Beh il sistema di lavoro delle star straniere è completamente diverso da quelle italiane a cominciare dagli orari. Un esempio su tutti l’incredibile puntualità di Ray Charles: se si sforava anche solo di una manciata di minuti, lui era capace di andarsene via. In Italia, invece, se davo appuntamento ad un artista alle 14 sarei stato fortunato se si fosse presentato alle 14.30. In ogni caso non ho mai avuto grossi problemi con le star internazionali, ho sempre impostato il lavoro in maniera estremamente professionale e ho sempre cercato di mantenere tutto quello che era stato preventivamente accordato.
Nel 1995 il sindaco di New York , Giuliani, le conferì la cittadinanza onoraria. Cosa significò per lei quell’esperienza?
Per me fu una grande, clamorosa soddisfazione. Quel riconoscimento, giunto dopo 30 anni di collaborazione e di promozione della cultura italo-americana in America, mi rese più che felice. Colgo l’occasione per ricordare che anche il Sindaco di Miami, Joe Carollo, proclamò il 25 Gennaio 1997 l’”Adriano Aragozzini Day” per il contributo alla cultura popolare italiana nella città di Miami. Dall’America ho ricevuto i riconoscimenti che l’Italia non mi ha mai dato.
Qual è stato l’artista di cui conserva il ricordo più bello e quello di cui, invece, ricorda qualche aneddoto meno simpatico?
I ricordi più belli li associo a Domenico Modugno mentre l’aneddoto meno simpatico a Gianni Morandi ma non chiedetemi il perché.
Cosa rappresenta per Lei la musica?
La musica è la mia vita, il mio lavoro. Ancora oggi sono un attento ascoltatore della musica italiana ed internazionale.
Quali sono state le soddisfazioni più grandi e quali invece le difficoltà maggiori del suo percorso?
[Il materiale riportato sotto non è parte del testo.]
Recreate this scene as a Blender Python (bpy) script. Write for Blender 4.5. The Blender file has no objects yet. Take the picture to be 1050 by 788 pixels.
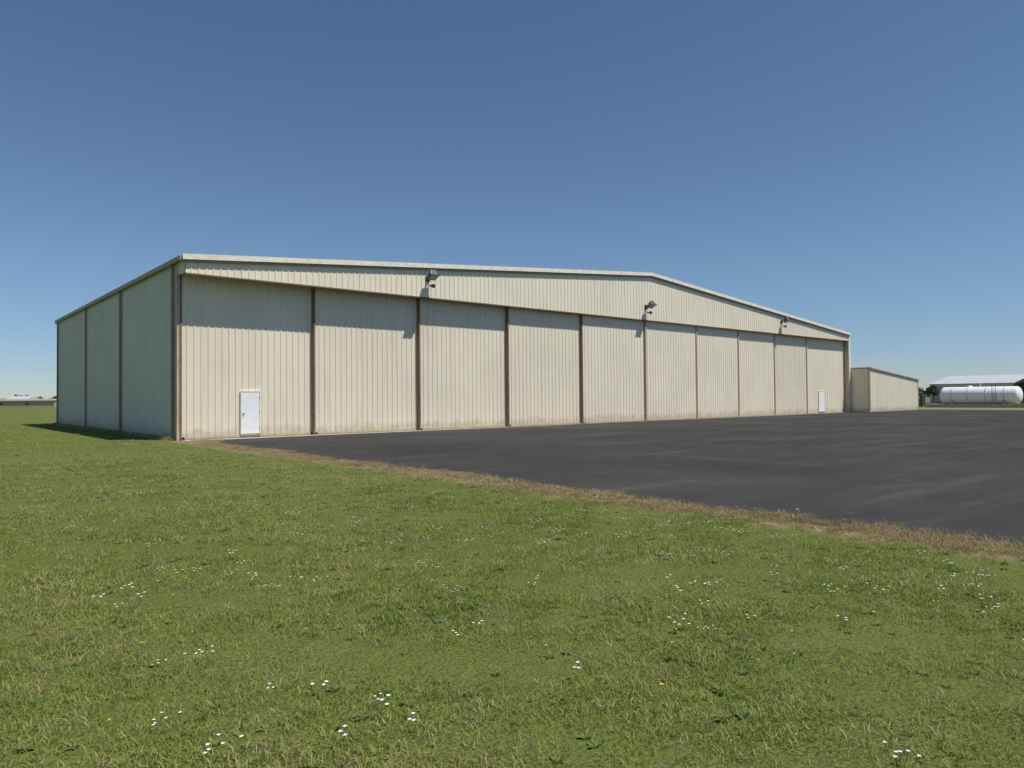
import bpy, math, random
import numpy as np
from mathutils import Matrix, Vector
random.seed(4); rng=np.random.default_rng(7)
S=bpy.context.scene
COL=S.collection
# ---------------------------------------------------------------- helpers
CA,SA=0.7567,0.6537
def P(px,z):
    u=(px-525)/730.0; xc=u*z
    return (CA*xc+SA*z, -SA*xc+CA*z)
def Xat(px,n):
    u=(px-525)/730.0
    return n*(SA+CA*u)/(CA-SA*u)
def empty(name,loc=(0,0,0)):
    o=bpy.data.objects.new(name,None); o.location=loc; o.empty_display_size=.3; COL.objects.link(o); return o
def mobj(name,verts,faces,mat,parent=None,smooth=False,link=True):
    m=bpy.data.meshes.new(name); m.from_pydata([tuple(v) for v in verts],[],faces); m.update()
    if mat: m.materials.append(mat)
    if smooth:
        for p in m.polygons: p.use_smooth=True
    o=bpy.data.objects.new(name,m)
    if link: COL.objects.link(o)
    if parent: o.parent=parent
    return o
BF=[(0,3,2,1),(4,5,6,7),(0,1,5,4),(1,2,6,5),(2,3,7,6),(3,0,4,7)]
def boxv(x0,x1,y0,y1,z0,z1):
    return [(x0,y0,z0),(x1,y0,z0),(x1,y1,z0),(x0,y1,z0),(x0,y0,z1),(x1,y0,z1),(x1,y1,z1),(x0,y1,z1)]
def box(name,x0,x1,y0,y1,z0,z1,mat,parent=None,bevel=0):
    o=mobj(name,boxv(x0,x1,y0,y1,z0,z1),BF,mat,parent)
    if bevel:
        b=o.modifiers.new('b','BEVEL'); b.width=bevel; b.segments=2
    return o
def multibox(name,boxes,mat,parent=None):
    v=[];f=[]
    for b in boxes:
        k=len(v); v+=boxv(*b); f+=[tuple(i+k for i in q) for q in BF]
    return mobj(name,v,f,mat,parent)
def prism(name,poly,axis,a0,a1,mat,parent=None):
    n=len(poly); v=[]
    for a in (a0,a1):
        for (p,q) in poly:
            v.append({'x':(a,p,q),'y':(p,a,q),'z':(p,q,a)}[axis])
    f=[tuple(range(n)),tuple(range(2*n-1,n-1,-1))]
    for i in range(n):
        j=(i+1)%n; f.append((i,i+n,j+n,j))
    return mobj(name,v,f,mat,parent)
def tube(name,p0,p1,r,mat,parent=None,seg=12,r2=None):
    p0=Vector(p0);p1=Vector(p1);d=(p1-p0).normalized()
    a=d.orthogonal().normalized(); b=d.cross(a); r2=r if r2 is None else r2
    v=[]
    for p,rr in((p0,r),(p1,r2)):
        for i in range(seg):
            t=2*math.pi*i/seg; v.append(p+a*math.cos(t)*rr+b*math.sin(t)*rr)
    f=[(i,(i+1)%seg,seg+(i+1)%seg,seg+i) for i in range(seg)]+[tuple(range(seg))[::-1],tuple(range(seg,2*seg))]
    return mobj(name,v,f,mat,parent)
def revolve(name,prof,loc,axis,mat,parent=None,seg=32):
    v=[];f=[]
    for a,r in prof:
        for i in range(seg):
            t=2*math.pi*i/seg; c,s=math.cos(t)*r,math.sin(t)*r
            p={'x':(a,c,s),'y':(c,a,s),'z':(c,s,a)}[axis]
            v.append((p[0]+loc[0],p[1]+loc[1],p[2]+loc[2]))
    for k in range(len(prof)-1):
        for i in range(seg):
            j=(i+1)%seg; f.append((k*seg+i,k*seg+j,(k+1)*seg+j,(k+1)*seg+i))
    f.append(tuple(range(seg))); f.append(tuple(range((len(prof)-1)*seg,len(prof)*seg)))
    return mobj(name,v,f,mat,parent,smooth=True)
def ribbed(name,a0,a1,plane,z0,ztop,mat,parent,axis='x',depth=.026,pitch=.305,sign=-1,extra=()):
    pts=[]
    a=a0
    prof=[(0,0),(.19,0),(.215,1),(.25,1),(.275,0)]
    while a<a1-1e-6:
        for (t,d) in prof:
            x=a+t*pitch/.305
            if x<a1: pts.append((x,d))
        a+=pitch
    pts.append((a1,0))
    for e in extra: pts.append((e,0))
    pts.sort()
    v=[];f=[]
    for (x,d) in pts:
        zt=ztop(x) if callable(ztop) else ztop
        off=plane+sign*depth*d
        for z in (z0,zt):
            v.append((x,off,z) if axis=='x' else (off,x,z))
    for i in range(len(pts)-1):
        f.append((2*i,2*i+2,2*i+3,2*i+1))
    return mobj(name,v,f,mat,parent)
# ---------------------------------------------------------------- materials
def newmat(name):
    m=bpy.data.materials.new(name); m.use_nodes=True; nt=m.node_tree
    return m,nt,nt.nodes['Principled BSDF']
def N(nt,t,**k):
    n=nt.nodes.new(t)
    for a,b in k.items(): setattr(n,a,b)
    return n
def noise(nt,scale,detail=4,vec=None,rough=.55):
    n=N(nt,'ShaderNodeTexNoise'); n.inputs['Scale'].default_value=scale; n.inputs['Detail'].default_value=detail
    n.inputs['Roughness'].default_value=rough
    if vec is not None: nt.links.new(vec,n.inputs['Vector'])
    return n.outputs['Fac']
def ramp(nt,fac,stops):
    r=N(nt,'ShaderNodeValToRGB'); e=r.color_ramp.elements
    while len(e)<len(stops): e.new(.5)
    for i,(p,c) in enumerate(stops):
        e[i].position=p; e[i].color=(*c,1) if len(c)==3 else c
    nt.links.new(fac,r.inputs['Fac']); return r.outputs['Color']
def mix(nt,fac,a,b,mode='MIX'):
    m=N(nt,'ShaderNodeMix',data_type='RGBA',blend_type=mode)
    for s,v in((m.inputs[0],fac),(m.inputs[6],a),(m.inputs[7],b)):
        if isinstance(v,(int,float)): s.default_value=v
        elif isinstance(v,tuple): s.default_value=(*v,1)
        else: nt.links.new(v,s)
    return m.outputs[2]
def math_(nt,op,a,b=0.0,clamp=False):
    m=N(nt,'ShaderNodeMath',operation=op,use_clamp=clamp)
    for s,v in((m.inputs[0],a),(m.inputs[1],b)):
        if isinstance(v,(int,float)): s.default_value=v
        else: nt.links.new(v,s)
    return m.outputs[0]
def pos(nt): return N(nt,'ShaderNodeNewGeometry').outputs['Position']
def mapping(nt,vec,scale):
    m=N(nt,'ShaderNodeMapping'); m.inputs['Scale'].default_value=scale; nt.links.new(vec,m.inputs['Vector']); return m.outputs[0]
def bump(nt,h,b,strength=.3,dist=.02):
    n=N(nt,'ShaderNodeBump'); n.inputs['Strength'].default_value=strength; n.inputs['Distance'].default_value=dist
    nt.links.new(h,n.inputs['Height']); nt.links.new(n.outputs[0],b.inputs['Normal'])
def smooth(nt,v,a,b):
    m=N(nt,'ShaderNodeMapRange',interpolation_type='SMOOTHSTEP'); m.inputs[1].default_value=a; m.inputs[2].default_value=b
    nt.links.new(v,m.inputs[0]); return m.outputs[0]

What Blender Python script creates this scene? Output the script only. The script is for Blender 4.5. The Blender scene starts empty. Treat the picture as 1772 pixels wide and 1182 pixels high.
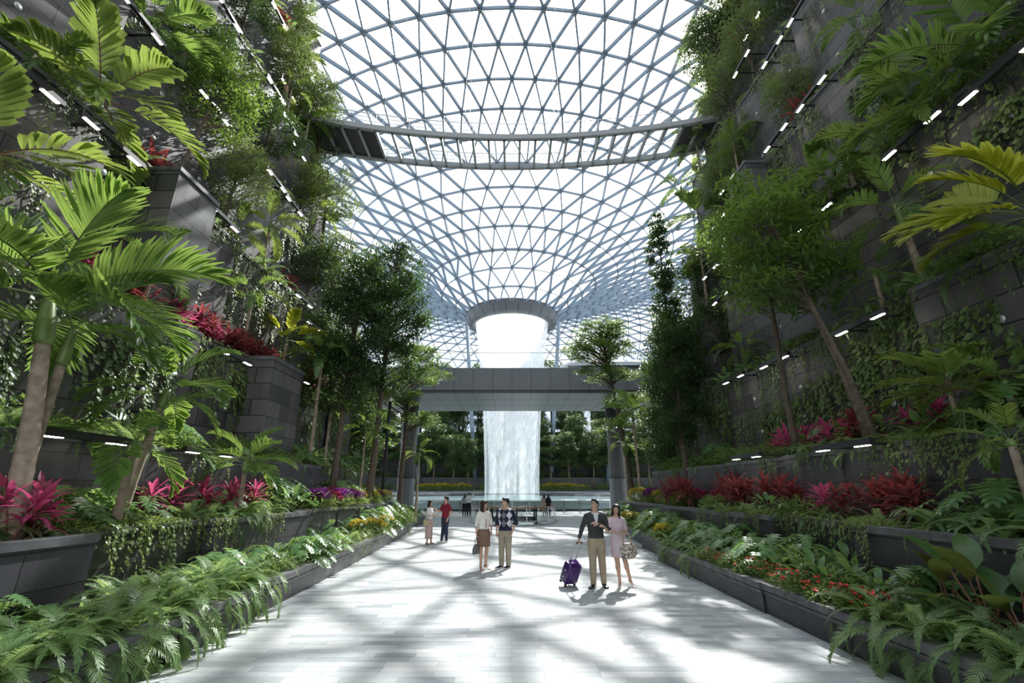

Le soddisfazioni sono state veramente tante, i numerosi successi in giro per il mondo tra Giappone, Australia, Europa, America e Russia (fui tra i primi ad organizzare un concerto in una piazza russa con Renzo Arbore e l’Orchestra Italiana) mi hanno riempito di orgoglio anche se le maldicenze di persone, che non perdonano il successo, mi hanno messo a dura prova e ci ho messo degli anni a difendermi e lasciare cadere completamente le accuse.
Se potesse tornare indietro c’è qualcosa che non rifarebbe o qualcosa che invece farebbe ad ogni costo?
Dal punto di vista professionale rifarei tutto, sicuramente sono stato molto ingenuo e oggi lo sarei molto di meno.
Di cosa si sta occupando attualmente e cosa ha in programma per il futuro?
Organizzo grandi eventi nel mondo e produco programmi per la tv. Sono in attesa di una risposta per una mia proposta di produzione per uno spettacolo su Rai Uno.
Cosa direbbe ad un giovane che volesse avvicinarsi al mondo della musica e dello spettacolo da dietro le quinte?
È talmente difficile inserirsi, e addirittura sopravvivere, in questo ambiente che mi viene da dire, a chi davvero pensa di avere del talento, di migrare verso altri lidi in cui sicuramente potrà ottenere il meritato riscontro.
Quali sono, invece, i suoi consigli per un aspirante giornalista musicale? Come si apprende questo mestiere e quali sono i segreti per crescere e migliorare?
Al di là della differenziazione tra carta stampata e giornali on line, quel che conta davvero è la passione. Solo se si lavora sodo si riesce ad acquisire la necessaria competenza per incamminarsi verso la strada giusta.